Sixty-two percent of voters say the U.S. is moving in the wrong direction in advance of the 2024 election, according to a new poll, but the responses show it depends on who is answering the question.

The Center Square Voters’ Voice Poll, conducted in conjunction with Noble Predictive Insights, show stark differences between how Democrats and Republicans see things across the nation as Donald Trump and Joe Biden prepare for a re-match this November.

Among all likely voters, 62% said things were moving in the wrong direction, while 29% said things were moving in the right direction and 9% were unsure.

The breakdowns offer a more nuanced look at how voters are thinking.

Among Republicans, 10% of likely voters said things were headed the right way. Among Democrats, 51% of likely voters said things were headed the right way.

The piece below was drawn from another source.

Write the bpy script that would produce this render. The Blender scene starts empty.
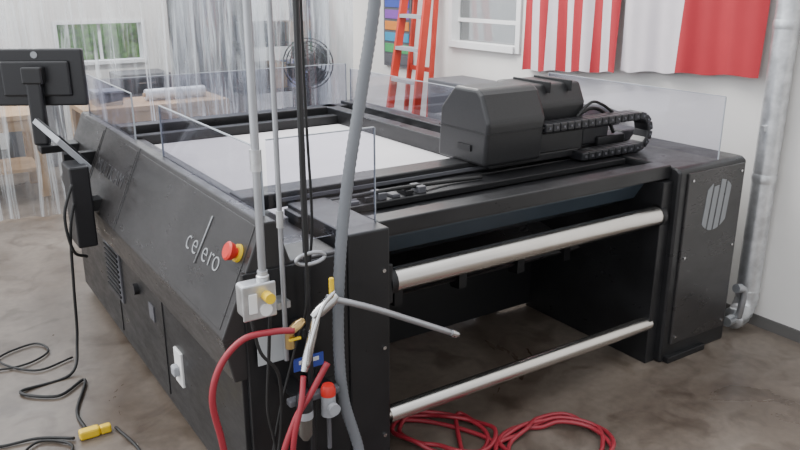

For True Independents, those who don’t lean toward either major party, 22% said things were going the right way compared to 65% who said things were headed in the wrong direction.

“Republicans and Democrats are living in different realities,” David Byler of Noble Predictive Insights told The Center Square. “Republicans see inflation, the border, and other issues and conclude that the country is tremendously off track. Many Democrats look at Biden’s governance, see what he’s doing given the problems and register the exact opposite reaction.”

Income wasn’t much of a factor. Likely voters earning less than $50,000 a year saw things pretty much the same as those making more than $100,000. Race and where people live provided more contrast.

Among white voters, 66% said things were headed the wrong way. Among Hispanic voters, it was 59% and among Black voters, it was 35%.

Among urban voters, 51% said things were headed in the wrong direction. Suburban voters, a key group, were more convinced, with 63% reporting things headed in the wrong direction. And among rural voters, 74% said things were going in the wrong direction.

Byler said that could spell trouble for Biden.

“These numbers aren’t good for Biden,” he said. “In a re-election campaign, he’ll have to convince voters that they’re better off than four years ago and that he’s steering the country in the correct direction.”

But there’s more to it.

“That being said, Democrats won many of the voters who were upset about the country’s direction and Biden’s leadership in the midterms,” Byler said. “There’s a challenge for Biden here – but it may not be quite as insurmountable as the headline ‘wrong direction’ number suggests.”

The poll of 2,510 voters included 1,044 Republicans, 1,126 Democrats and 340 true independents. It was conducted March 11-15 and has a margin of error of +/- 2%.